'''

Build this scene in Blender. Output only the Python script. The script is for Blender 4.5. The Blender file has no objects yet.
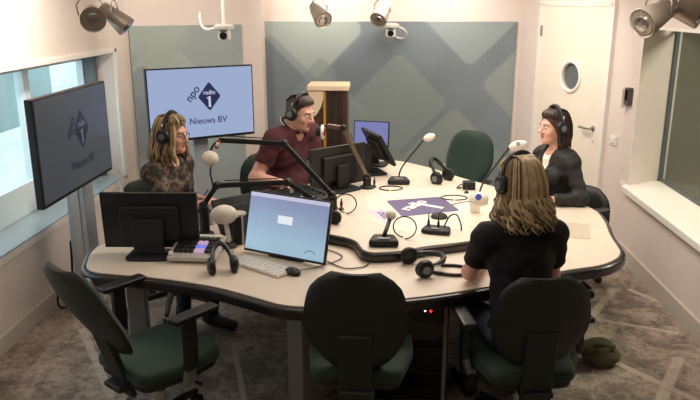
import bpy, bmesh, math, random
import numpy as np
from mathutils import Vector, Matrix, Euler
random.seed(7)
PI = math.pi
scene = bpy.context.scene
C = scene.collection
# ------------------------------------------------------------ camera, world, lights, exposure
cam_d = bpy.data.cameras.new('camera'); cam = bpy.data.objects.new('camera', cam_d); C.objects.link(cam)
cam_d.sensor_width = 36; cam_d.lens = 36.0; cam_d.clip_start = 0.05
cam.location = (0, 0, 2.1)
cam.rotation_euler = (PI/2 - math.radians(15.57), 0, math.radians(2.76))
scene.camera = cam
scene.view_settings.view_transform = 'Standard'; scene.view_settings.look = 'None'
scene.view_settings.gamma = 1.0; scene.view_settings.use_curve_mapping = False
scene.view_settings.exposure = 0.0
scene.cycles.use_denoising = True
scene.cycles.max_bounces = 8
w = bpy.data.worlds.new('world'); scene.world = w; w.use_nodes = True
bg = w.node_tree.nodes['Background']; bg.inputs[0].default_value = (0.80, 0.92, 1.0, 1); bg.inputs[1].default_value = 2.0

def area(name, loc, size, power, col=(1, .91, .81), rot=(0, 0, 0), sy=None):
    d = bpy.data.lights.new(name, 'AREA'); d.energy = power; d.color = col
    d.shape = 'RECTANGLE'; d.size = size; d.size_y = sy or size
    o = bpy.data.objects.new(name, d); o.location = loc; o.rotation_euler = rot; C.objects.link(o); return o
def spot(name, loc, target, power, ang=60, blend=.6, col=(1, .90, .79), r=.05):
    d = bpy.data.lights.new(name, 'SPOT'); d.energy = power; d.color = col
    d.spot_size = math.radians(ang); d.spot_blend = blend; d.shadow_soft_size = r
    o = bpy.data.objects.new(name, d); o.location = loc
    o.rotation_euler = (Vector(target) - Vector(loc)).to_track_quat('-Z', 'Y').to_euler(); C.objects.link(o); return o
area('ceiling_light', (0.35, 4.7, 2.53), 1.6, 44)
area('ceiling_light', (-0.6, 2.4, 2.53), 1.6, 10)
area('ceiling_light', (0.5, 6.2, 2.53), 1.2, 24)
spot('table_spot', (0.9, 3.0, 2.5), (1.0, 4.5, .75), 62, 70, .8)
spot('table_spot', (-0.2, 6.3, 2.45), (0.2, 4.6, .8), 34, 60, .8)
spot('wall_spot', (-1.5, 4.0, 2.40), (-2.36, 4.2, 2.05), 115, 125, .95)
spot('wall_spot', (-1.6, 5.6, 2.45), (-1.9, 6.8, 2.1), 34, 130, .95)
spot('wall_spot', (-0.55, 6.7, 2.45), (-0.65, 7.5, 2.25), 44, 110, .95)
spot('wall_spot', (0.6, 6.7, 2.45), (0.6, 7.5, 2.3), 34, 105, .95)
spot('door_spot', (0.9, 5.7, 2.45), (1.75, 6.9, 1.5), 44, 80, .9)

# ------------------------------------------------------------ materials
def lin(c):
    return tuple(((x/255)/12.92 if x/255 <= .04045 else (((x/255)+.055)/1.055)**2.4) for x in c)
def nodes_of(name):
    m = bpy.data.materials.new(name); m.use_nodes = True; nt = m.node_tree; return m, nt, nt.nodes['Principled BSDF']
def mat(name, rgb, rough=.5, metal=0, var=.12, scale=40, bump=0, spec=.5, coat=0, sheen=0):
    m, nt, b = nodes_of(name); c = lin(rgb)
    tc = nt.nodes.new('ShaderNodeTexCoord'); n = nt.nodes.new('ShaderNodeTexNoise')
    n.inputs['Scale'].default_value = scale; n.inputs['Detail'].default_value = 4
    nt.links.new(tc.outputs['Object'], n.inputs['Vector'])
    r = nt.nodes.new('ShaderNodeValToRGB'); e = r.color_ramp.elements
    e[0].position = .3; e[1].position = .7
    e[0].color = (*[x*(1-var) for x in c], 1); e[1].color = (*[min(1, x*(1+var)) for x in c], 1)
    nt.links.new(n.outputs['Fac'], r.inputs['Fac']); nt.links.new(r.outputs['Color'], b.inputs['Base Color'])
    b.inputs['Roughness'].default_value = rough; b.inputs['Metallic'].default_value = metal
    b.inputs['Specular IOR Level'].default_value = spec; b.inputs['Coat Weight'].default_value = coat
    if sheen: b.inputs['Sheen Weight'].default_value = sheen
    if bump:
        bp = nt.nodes.new('ShaderNodeBump'); bp.inputs['Strength'].default_value = bump; bp.inputs['Distance'].default_value = .01
        nt.links.new(n.outputs['Fac'], bp.inputs['Height']); nt.links.new(bp.outputs['Normal'], b.inputs['Normal'])
    return m
def emit(name, rgb, strength, rough=.25):
    m, nt, b = nodes_of(name); b.inputs['Base Color'].default_value = (.01, .01, .012, 1)
    b.inputs['Emission Color'].default_value = (*lin(rgb), 1); b.inputs['Emission Strength'].default_value = strength
    b.inputs['Roughness'].default_value = rough; return m
class NX:                                            # small helper for math node graphs
    def __init__(s, nt): s.nt = nt
    def m(s, op, a, b=None, c=None):
        n = s.nt.nodes.new('ShaderNodeMath'); n.operation = op
        for i, v in enumerate((a, b, c)):
            if v is None: continue
            if isinstance(v, (int, float)): n.inputs[i].default_value = v
            else: s.nt.links.new(v, n.inputs[i])
        return n.outputs[0]
    def mix(s, f, a, b):
        n = s.nt.nodes.new('ShaderNodeMix'); n.data_type = 'RGBA'
        for k, v in ((0, f), (6, a), (7, b)):
            if isinstance(v, tuple): n.inputs[k].default_value = (*v, 1)
            elif isinstance(v, (int, float)): n.inputs[k].default_value = v
            else: s.nt.links.new(v, n.inputs[k])
        return n.outputs[2]
    def smooth(s, v, e0, e1, o0=0., o1=1.):
        n = s.nt.nodes.new('ShaderNodeMapRange'); n.interpolation_type = 'SMOOTHSTEP'
        s.nt.links.new(v, n.inputs[0])
        for i, x in enumerate((e0, e1, o0, o1)): n.inputs[i+1].default_value = x
        return n.outputs[0]
    def xyz(s):
        tc = s.nt.nodes.new('ShaderNodeTexCoord'); sp = s.nt.nodes.new('ShaderNodeSeparateXYZ')
        s.nt.links.new(tc.outputs['Object'], sp.inputs[0]); return tc.outputs['Object'], sp.outputs[0], sp.outputs[1], sp.outputs[2]
    def noise(s, vec, scale, detail=4, rough=.55):
        n = s.nt.nodes.new('ShaderNodeTexNoise'); s.nt.links.new(vec, n.inputs['Vector'])
        n.inputs['Scale'].default_value = scale; n.inputs['Detail'].default_value = detail; n.inputs['Roughness'].default_value = rough
        return n.outputs['Fac']
def carpet_mat():
    m, nt, b = nodes_of('patterned_carpet'); X = NX(nt); v, x, y, z = X.xyz()
    n1 = X.noise(v, 3.4, 8, .72); n2 = X.noise(v, 9, 7, .7); n3 = X.noise(v, 70, 3)
    vo = nt.nodes.new('ShaderNodeTexVoronoi'); vo.feature = 'DISTANCE_TO_EDGE'; vo.inputs['Scale'].default_value = 3.2
    wn = nt.nodes.new('ShaderNodeTexNoise'); wn.inputs['Scale'].default_value = 4; nt.links.new(v, wn.inputs['Vector'])
    va = nt.nodes.new('ShaderNodeVectorMath'); va.operation = 'MULTIPLY_ADD'; nt.links.new(wn.outputs['Color'], va.inputs[0])
    va.inputs[1].default_value = (.5, .5, 0); nt.links.new(v, va.inputs[2]); nt.links.new(va.outputs[0], vo.inputs['Vector'])
    c = X.mix(X.smooth(n1, .42, .58), lin((146, 132, 121)), lin((200, 183, 167)))
    c = X.mix(X.smooth(n2, .5, .68, 0, .7), c, lin((112, 104, 101)))
    ed = X.m('MULTIPLY', X.smooth(vo.outputs['Distance'], .015, .05, 1, 0), X.smooth(n2, .40, .52, 0, .65))
    c = X.mix(ed, c, lin((190, 176, 162)))
    n4 = X.noise(v, 20, 5, .75)
    c = X.mix(X.smooth(n4, .48, .60, 0, .45), c, lin((108, 100, 97)))
    # faded pale stripes woven into the carpet
    for (ax, ay, bx, by, wd) in [(1.77, 5.06, 1.45, 4.55, .035), (1.9, 5.07, 2.08, 4.8, .03), (1.83, 3.98, 1.52, 3.45, .04), (1.30, 4.1, 1.75, 3.5, .03),
                                 (-2.0, 4.2, -1.5, 3.4, .03), (1.45, 4.55, 1.95, 4.35, .025), (-.6, 2.9, -.9, 3.9, .02)]:
        L2 = (bx-ax)**2+(by-ay)**2
        px = X.m('SUBTRACT', x, ax); py = X.m('SUBTRACT', y, ay)
        t = X.m('MULTIPLY_ADD', px, (bx-ax)/L2, X.m('MULTIPLY', py, (by-ay)/L2)); t = X.m('MINIMUM', X.m('MAXIMUM', t, 0), 1)
        dx = X.m('SUBTRACT', px, X.m('MULTIPLY', t, bx-ax)); dy = X.m('SUBTRACT', py, X.m('MULTIPLY', t, by-ay))
        d = X.m('SQRT', X.m('ADD', X.m('MULTIPLY', dx, dx), X.m('MULTIPLY', dy, dy)))
        c = X.mix(X.m('MULTIPLY', X.smooth(d, wd*.6, wd, 1, 0), X.smooth(n2, .70, .45, .45, .9)), c, lin((214, 202, 188)))
    c = X.mix(X.smooth(n3, .3, .7, 0, .25), c, lin((84, 80, 77)))
    nt.links.new(c, b.inputs['Base Color']); b.inputs['Roughness'].default_value = .95; b.inputs['Specular IOR Level'].default_value = .1
    bp = nt.nodes.new('ShaderNodeBump'); bp.inputs['Strength'].default_value = .4; bp.inputs['Distance'].default_value = .004
    nt.links.new(n3, bp.inputs['Height']); nt.links.new(bp.outputs['Normal'], b.inputs['Normal'])
    return m
def art_mat(name, base, shapes):
    """overlapping translucent rounded diamonds printed on a panel; coordinates are the panel's own x and z in metres"""
    m, nt, b = nodes_of(name); X = NX(nt); v, x, y, z = X.xyz()
    c = X.mix(X.smooth(X.noise(v, 1.2, 2), .3, .7), lin(base), lin(tuple(k*1.08 for k in base)))
    for (cx, cz, hs, rad, col, al) in shapes:
        px = X.m('SUBTRACT', x, cx); pz = X.m('SUBTRACT', z, cz)
        u = X.m('ABSOLUTE', X.m('MULTIPLY', X.m('ADD', px, pz), .70711)); q = X.m('ABSOLUTE', X.m('MULTIPLY', X.m('SUBTRACT', px, pz), .70711))
        u = X.m('MAXIMUM', X.m('SUBTRACT', u, hs-rad), 0); q = X.m('MAXIMUM', X.m('SUBTRACT', q, hs-rad), 0)
        d = X.m('SUBTRACT', X.m('SQRT', X.m('ADD', X.m('MULTIPLY', u, u), X.m('MULTIPLY', q, q))), rad)
        c = X.mix(X.smooth(d, -.018, .018, al, 0), c, lin(col))
    nt.links.new(c, b.inputs['Base Color']); b.inputs['Roughness'].default_value = .75
    return m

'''

WORK TO DO: Without the pictures, return the listing above from its first line through the line that has "bg = w.node_tree.nodes['Background'];".

RESPONSE FOR THIS EXERCISE:
Build this scene in Blender. Output only the Python script. The script is for Blender 4.5. The Blender file has no objects yet.
import bpy, bmesh, math, random
import numpy as np
from mathutils import Vector, Matrix, Euler
random.seed(7)
PI = math.pi
scene = bpy.context.scene
C = scene.collection
# ------------------------------------------------------------ camera, world, lights, exposure
cam_d = bpy.data.cameras.new('camera'); cam = bpy.data.objects.new('camera', cam_d); C.objects.link(cam)
cam_d.sensor_width = 36; cam_d.lens = 36.0; cam_d.clip_start = 0.05
cam.location = (0, 0, 2.1)
cam.rotation_euler = (PI/2 - math.radians(15.57), 0, math.radians(2.76))
scene.camera = cam
scene.view_settings.view_transform = 'Standard'; scene.view_settings.look = 'None'
scene.view_settings.gamma = 1.0; scene.view_settings.use_curve_mapping = False
scene.view_settings.exposure = 0.0
scene.cycles.use_denoising = True
scene.cycles.max_bounces = 8
w = bpy.data.worlds.new('world'); scene.world = w; w.use_nodes = True
bg = w.node_tree.nodes['Background']; bg.inputs[0].default_value = (0.80, 0.92, 1.0, 1); bg.inputs[1].default_value = 2.0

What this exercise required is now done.